Aytuna Tosunoglu

Aytuna Tosunoglu

NORMAL BİR GÜN

Her gün zamlar, her gün ve artarak fakirleşmeler, haksız yere hapse atılmalar yıllarca orada tutulmalar, “bu haksızlıktır” diyeni pataklatmalar. Şahsımın topraklarında normal bir gün.

Şahsım için herkesi düşünmeye gerek yoktur. Çünkü o, bir başkası için asla empati duymaz, kendi çıkarına göre hareket eder. Başka birine saygısından dolayı kendisini herhangi bir şeyden mahrum bırakmaz. Olay her zaman kendisidir. Dolayısıyla bizi rahatlıkla satar, düşmana bile… Üstelik temiz bir vicdanla mis gibi uyuyabilir, geceleri. Şahsım, herkesi dolandırabilir. Herkese sadakatsiz olabilir. Pişmanlık duymadan, yapabilir bunları.

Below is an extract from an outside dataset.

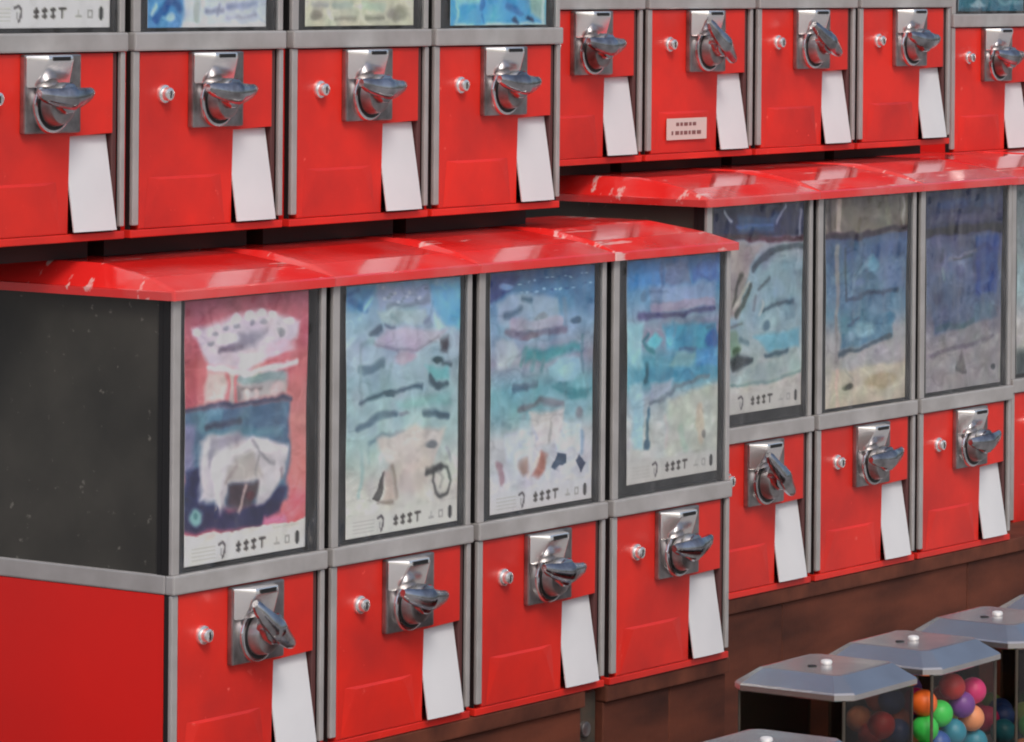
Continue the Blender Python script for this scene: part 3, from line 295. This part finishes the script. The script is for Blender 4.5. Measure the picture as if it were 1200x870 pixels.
# ------------------------------------------------------------------ capsule vending machine prototype
D = 360
def lid_bm():
    bm = bmesh.new(); o = 7; k = .001
    x0, x1, y0, y1 = -o, 259 + o, -o, D + o
    def ring(ins, z):
        sx = ins if ins < 8 else 8 + (ins - 8) * .15
        return [bm.verts.new((x * k, y * k, z * k)) for x, y in ((x0 + sx, y0 + ins), (x1 - sx, y0 + ins), (x1 - sx, y1 - ins), (x0 + sx, y1 - ins))]
    rs = [ring(3, -1), ring(0, -1), ring(0, 8), ring(4, 10), ring(42, 20.5), ring(112, 31), ring(120, 31.6)]
    for a, b in zip(rs, rs[1:]):
        for i in range(4): bm.faces.new((a[i], a[(i + 1) % 4], b[(i + 1) % 4], b[i]))
    bm.faces.new(rs[-1]); bm.faces.new(rs[0])
    vert = [e for e in bm.edges if abs(e.verts[0].co.z - e.verts[1].co.z) > 1e-4 and abs(e.verts[0].co.x - e.verts[1].co.x) < .05]
    hips = [e for r_, q in zip(rs[1:], rs[2:]) for i in range(4) for e in r_[i].link_edges if e.other_vert(r_[i]) is q[i]]
    bmesh.ops.bevel(bm, geom=hips, offset=.003, segments=2, profile=.6, affect='EDGES')
    return bm
def hood_bm():
    """coin entry: block whose face leans outward towards the top, slot near its top"""
    bm = bmesh.new(); k = .001
    def v(x, y, z): return bm.verts.new((x * k, y * k, z * k))
    xl, xr = 93.5, 158
    a = [v(xl, -7, -305.5), v(xl + 12, -27, -305), v(xr - 14, -27, -305), v(xr, -7, -305.5)]
    a2 = [v(xl, -7, -309), v(xl + 12, -28, -311), v(xr - 14, -28, -311), v(xr, -7, -309)]
    c_ = [v(xl, -7, -339), v(xl + 7, -14, -338), v(xr - 5, -14, -338), v(xr, -7, -339)]
    for p, q in ((a, a2), (a2, c_)):
        for i in range(3): bm.faces.new((p[i], p[i + 1], q[i + 1], q[i]))
    bm.faces.new(a); bm.faces.new(c_); bm.faces.new((a[0], a2[0], c_[0], c_[3], a2[3], a[3]))
    bmesh.ops.bevel(bm, geom=[e for e in bm.edges if e.calc_length() > .004], offset=.0022, segments=2, profile=.6, affect='EDGES')
    return bm
def handle_bm():
    """wing handle on the coin dial: hub and two tapering arms, local to the dial centre (mm)"""
    bm = bmesh.new()
    add_cyl(bm, 0, 0, 17, -37, -22, n=10, bev=4)
    n = 14; rings = []
    for i in range(n + 1):
        s = -1 + 2 * i / n; x = 41 * s
        hh = 12.5 - 6.4 * abs(s) ** 1.2; zz = 5.0 * (abs(s) ** 2) ; yy = -33 - 5 * (1 - abs(s)) + 3 * abs(s)
        th = 8.5 - 3.6 * abs(s) ** 1.2
        if i in (0, n): hh *= .72; th *= .75
        rings.append([bm.verts.new((x * .001, (yy + th * math.cos(a)) * .001, (zz + hh * math.sin(a)) * .001)) for a in [j * math.pi / 5 for j in range(10)]])
    for a, b in zip(rings, rings[1:]):
        for j in range(10): bm.faces.new((a[j], a[(j + 1) % 10], b[(j + 1) % 10], b[j]))
    bm.faces.new(rings[0]); bm.faces.new(rings[-1])
    return bm
def proto():
    t = bpy.data.objects.new('capsule_vending_machine', None); C.objects.link(t); t.empty_display_size = .05
    # upper case: dark side panels, black liner behind the card
    bm = box(4, 7, 20, D - 2, -283, -1); add_box(bm, 252, 255, 20, D - 2, -283, -1); add_box(bm, 7, 252, D - 6, D - 3, -283, -1)
    obj('side_panel', bm, M_dark, t)
    bm = box(6, 253, 13, 17, -283, -1); add_box(bm, 1.5, 6, 14.5, 20, -283, -1); add_box(bm, 253, 257.5, 14.5, 20, -283, -1)
    obj('card_backing', bm, M_black, t)
    # silver frame: posts and wrap-round rail
    obj('frame_post', box(1.5, 13.5, 0, 5, -283, -1, bev=1.4, seg=2), M_silver, t)
    obj('frame_post', box(249.5, 257.5, 0, 5, -283, -1, bev=1.4, seg=2), M_silver, t)
    obj('frame_post', box(1, 11, -1, 4, -487, -303.5, bev=1.4, seg=2), M_silver, t)
    obj('frame_post', box(250, 257.5, -1, 4, -487, -303.5, bev=1.4, seg=2), M_silver, t)
    bm = box(0, 259, -4, 8, -303, -283, bev=2.2, seg=2); add_box(bm, .6, 5, 8.2, D, -303, -283, bev=2.0, seg=2); add_box(bm, 254, 258.4, 8.2, D, -303, -283, bev=2.0, seg=2)
    add_box(bm, 5, 254, 13.4, D - 4, -300, -286)
    obj('frame_rail', bm, M_silver, t)
    for a_ in ((1, 6, 5.2, 13.8, -283, -1), (253, 258, 5.2, 13.8, -283, -1), (1.6, 3, 4.2, 10.2, -491.5, -303.5), (256, 257.4, 4.2, 10.2, -491.5, -303.5)):
        obj('corner_trim', box(*a_), M_black, t)
    # clear pane
    obj('window_pane', box(13.8, 249.2, 1.0, 3.0, -282.7, -1.3), M_pane, t)
    # inner window edge strips, black in place of inner shadow
    bm = box(13.8, 20, 3.4, 12.5, -282.7, -1.3); add_box(bm, 244.5, 248.6, 4, 12.5, -282.7, -1.3); add_box(bm, 20, 244.5, 10, 12.5, -282.7, -280.5)
    obj('inner_shadow_strip', bm, M_black, t)
    # lower case
    bm = box(1, 5, 10.5, D - 2, -492, -303.5); add_box(bm, 254, 258, 10.5, D - 2, -492, -303.5); add_box(bm, 5, 254, D - 6, D - 3, -492, -303.5)
    obj('lower_side_panel', bm, M_redside, t)
    bm = box(5.2, 160, 15, 60, -491, -304); add_box(bm, 244, 253.6, 15, 21.5, -491, -304)
    add_box(bm, 160, 244, 15, 60, -384, -304)
    obj('inner_case', bm, M_black, t)
    # door: L-shaped plate leaving the chute recess open at its lower right
    pts = [(14, -304.2), (240, -304.2), (240, -388.6), (170, -388.6), (170, -491.4), (14, -491.4)]
    door = obj('door', extrude_poly(bmesh.new(), pts, 1, 13, bev=1.6), M_red, t)
    bm = bmesh.new(); k = .001
    q = [(28, -437), (150, -437), (158, -490), (22, -490)]
    a = [bm.verts.new((x * k, .9 * k, z * k)) for x, z in q]; b_ = [bm.verts.new(((x + (20 if x < 90 else -20)) * k, -.7 * k, (z + (-3 if z > -460 else 40)) * k)) for x, z in q]
    bm.faces.new(b_)
    for i in range(4): bm.faces.new((a[i], a[(i + 1) % 4], b_[(i + 1) % 4], b_[i]))
    obj('raised_panel', bm, M_red, door)
    obj('door_edge', box(241, 248, 3, 13, -491, -304.2, bev=1), mat('dark_door_edge', (.09, .03, .03), .5), t)
    # chute recess (five walls) and its white flap
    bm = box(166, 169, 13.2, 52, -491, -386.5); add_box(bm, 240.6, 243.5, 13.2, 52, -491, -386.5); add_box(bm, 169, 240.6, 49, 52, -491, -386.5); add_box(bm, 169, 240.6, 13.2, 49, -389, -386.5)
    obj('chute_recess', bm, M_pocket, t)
    bm = bmesh.new(); k = .001
    prof = [(-390, 9), (-425, 3.2), (-460, -2.8), (-489.5, -7.5)]
    rows = [[bm.verts.new((x * k, (y + 1.4 * abs(x - 205) ** 2 / 1200 * .9) * k, z * k)) for x in (171.5, 182, 205, 228, 239)] for z, y in prof]
    rows2 = [[bm.verts.new((x * k, (y + 2.6) * k, z * k)) for x in (171.5, 182, 205, 228, 239)] for z, y in prof]
    for r_ in (rows, rows2):
        for a, b_ in zip(r_, r_[1:]):
            for i in range(4): bm.faces.new((a[i], a[i + 1], b_[i + 1], b_[i]))
    for i in range(4):
        bm.faces.new((rows[0][i], rows[0][i + 1], rows2[0][i + 1], rows2[0][i])); bm.faces.new((rows[-1][i], rows[-1][i + 1], rows2[-1][i + 1], rows2[-1][i]))
    for i in range(3):
        for e in (0, 4): bm.faces.new((rows[i][e], rows[i + 1][e], rows2[i + 1][e], rows2[i][e]))
    obj('chute_flap', bm, M_flap, t, smooth=True)
    # base strip
    obj('base_strip', box(-.5, 259.5, .3, D, -500, -491.8, bev=1.2, seg=2), M_red, t)
    # lock
    bm = bmesh.new(); add_cyl(bm, 52, -349, 10, -3, 1, bev=1.5); add_cyl(bm, 52, -349, 7.2, -10, -2, bev=2)
    lk = obj('lock', bm, M_bright, t, smooth=True)
    bm = box(51.2, 52.8, -10.6, -9.8, -353, -345.5); obj('keyhole', bm, M_black, lk)
    # coin mechanism
    pl = obj('coin_mechanism', box(93, 180, -7, 1, -386, -304.6, bev=2.2, seg=2), M_dkchrome, t)
    obj('coin_entry', hood_bm(), M_bright, pl, smooth=True)
    obj('coin_slot', box(112, 138, -28.9, -25, -310.6, -306.6), M_black, pl)
    bm = bmesh.new(); add_cyl(bm, 131, -357, 29, -13, -6.5, n=36, bev=3); obj('dial_collar', bm, M_chrome, pl, smooth=True)
    obj('dial_shade_disc', add_cyl(bmesh.new(), 131, -357, 25.5, -13.4, -9, n=36), M_black, pl)  # black disc paints in the shadowed recess round the dial
    bm = bmesh.new(); add_cyl(bm, 131, -357, 20, -27, -12, n=36, bev=5, r2=22); obj('dial', bm, M_dkchrome, pl, smooth=True)
    obj('handle', handle_bm(), M_cast, pl, loc=(.130, 0, -.349), smooth=True)
    obj('lid', lid_bm(), M_lid, t)
    return t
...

Narsist şahsımın davranışlarını yönlendiren ve çoğu zaman kim olduğunu tanımlayan bazı zayıflıkları var, elbet. Onun en büyük itici gücü kendinde “büyüklük” algısına inanması ve etrafındakilerin söz ve davranışlarıyla bu büyüklüğün yansımasını yaşaması oluyor. Çevresindekilerin bu duyguyu kendi içlerinde pekiştirmelerini istiyor ve tekrardan şahsıma yansıtmasını… Şahsım kendisini ne kadar büyük hissederse o kadar iyi. Yani, çevresindekiler rol yaparsa iyi olur. Bildiğimiz kadarıyla öyle de oluyor. Halbuki bir bıraksalar rol yapmayı… Kaynaklara göre, narsistler gerçekten özel, gerçekten benzersiz, gerçekten saygın, gerçekten her şeye gücü yeten ve gerçekten korkulan kişi olduklarına inanıyorlar. Şahsım kendisini böylesine görkemli bir ışık altında görüyor. Arada, o da tesadüfen, kayda değer şeyler başarınca çok kişinin gözünde büyük figür haline geliniyor. Heyhat! Orada işte bir durum doğuyor: Şahsımın paranoyaları! En yakınına dahi güvenmemek! Bir kere güvenmeyince bir daha asla ikna olmuyor, şahsım. Etrafındaki insan çemberinin küçülmesi, bu sebeple oluyor. Onlar için bile, “beni indirecek, bana zarar verecek” diye düşünmekten eksik durmuyor. Herkes işin içinde yani…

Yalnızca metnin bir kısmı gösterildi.